Online, you cannot even make a purchase without a credit card where the merchant trusts the card issuer and on social media, you never know whether you are talking to a sincere person, a crook or a robot, when you are interacting with another virtual identity.

It is fair to say, that something is seriously wrong with our identity systems which excludes so many people and is not fit for online use, which – in the long term – will be the only relevant use case.

At the same time, modern cryptography has provided us with tools that allow us to create perfect digital identities which can perfectly identify and authorize anybody while guarding their privacy.

The reason for this paradoxical situation – perfect technology but no actual trust – is that it is very hard to link a digital identity to a physical identity. It is very hard to transfer credibility from your physical identity to an online identity of your choice.
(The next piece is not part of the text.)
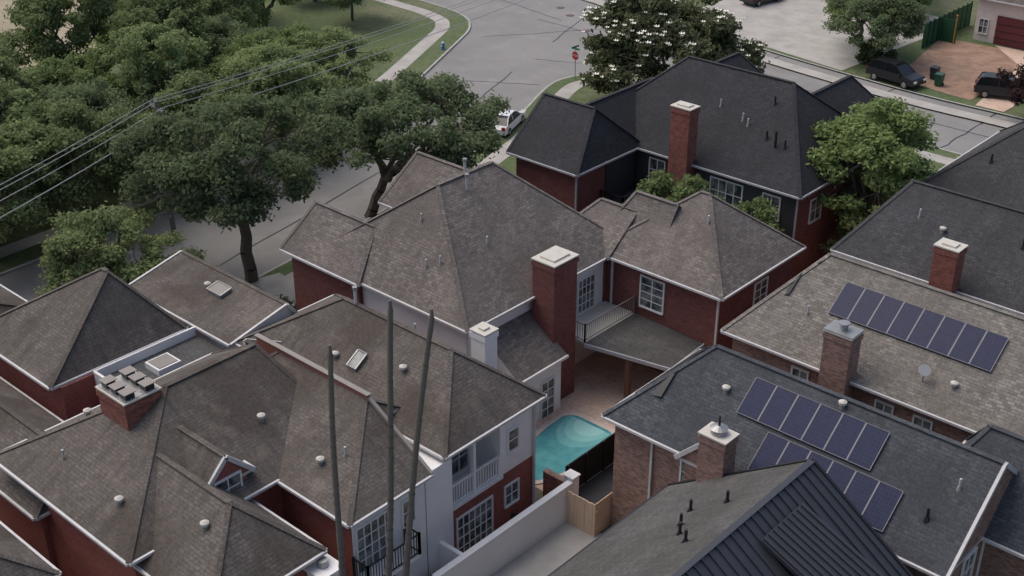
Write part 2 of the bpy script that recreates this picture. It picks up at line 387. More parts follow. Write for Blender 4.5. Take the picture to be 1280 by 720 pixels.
h.rail((10.55,-6.2),(10.55,-2.1),3.1,1.0,'grey_rail',.16,.025);h.rail((8.6,-6.2),(10.55,-6.2),3.1,1.0,'grey_rail',.16,.025)
h.R.poly([(10.6,-6.3,3.08),(15.0,-4.9,2.75),(15.0,-2.05,2.95),(10.6,-2.05,3.1)],'shingle_membrane')
h.R.poly([(10.6,-6.3,2.9),(15.0,-4.9,2.57),(15.0,-2.05,2.77),(10.6,-2.05,2.92)][::-1],'trim_grey')
for p,q in (((10.6,-6.3,2.99),(15,-4.9,2.66)),((15,-4.9,2.66),(15,-2.05,2.86))): h.T.beam(p,q,.08,.2,'trim_grey')
h.D.box(12.6,12.85,-5.45,-5.2,0,2.8,'rust');h.D.box(14.6,14.85,-4.85,-4.6,0,2.7,'rust')
h.vents([(2.6,-6.5,'tall'),(3.6,-7.4,'tall'),(3.1,-10.2,'pipe'),(5.5,-11.3,'pipe'),(4.8,-11.6,'pipe'),(13,.6,'pipe'),(6.1,-8.6,'pipe')])
h.down(8.6,-12.7,5.9);h.down(15.7,-2.15,5.9);h.down(9.1,-2.2,5.9,3.1)
h.done()
# ---- townhouse row with weathered roofs
h=House('weathered_roof_townhouse','shingle_weathered','brick_painted')
h.wing(1.5,15.2,-20.9,-14.7,6,8.3,'A',5.4,12.2,-17.4,walls=False)
h.W.box(2,13.4,-20.5,-15.1,0,5.84,'brick_painted',right='paint_white')
h.W.box(13.4,14.9,-20.5,-15.1,0,2.95,'brick_painted')
h.W.box(13.4,14.9,-17.3,-15.1,2.95,5.84,'paint_white')
h.W.box(14.72,14.92,-20.5,-20.28,3.0,5.84,'paint_white');h.W.box(14.72,14.92,-18.95,-18.8,3.0,5.84,'paint_white')
h.rail((14.85,-20.4),(14.85,-17.35),3.0,1.0,'trim_white',.16,.05);h.rail((13.5,-20.4),(14.85,-20.4),3.0,1.0,'trim_white',.16,.05)
h.D.box(13.3,15.0,-20.6,-17.2,2.85,3.02,'trim_white')
h.win('A',13.4,-19.9,-17.8,3.1,5.2,4,3)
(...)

For example, it is largely impossible to prove that a social media profile or your email (which you use as the anchor for all your other profiles) belongs to a real person. As a result, it is impossible to open a bank account with just an email address and you never know whether an individual or a a robot controls a social media account. Banks typically even have you visit their offices and check your physical ID against your physical self before they provide a digital identity to you, which you can then use to do your banking.

fidentity’s mission is to make it easy to link the online and the offline world in a privacy preserving way. Our product checks who you are in the real or legal sense. Once we have established that you do exist and who you are, you can let fidentity selectively confirm claims you are making about yourself.

For example, think about your social media account. Let’s assume that you want to prove that you are using your true name and your profile picture actually shows you. fidentity will check your ID documents and compare it to your profile and provide an attestation that the two match. You can share a link where others can verify that your profile matches your legal identity. However, nobody will be able to find out your age or anything else you don’t want to share in this context.

We believe that fidentity is the missing piece to make the online identity jigsaw complete. Giving consumers the power to control who knows what about their real identity and selectively tying this information to different digital identities will enable consumers to perform more important transactions in the digital realm.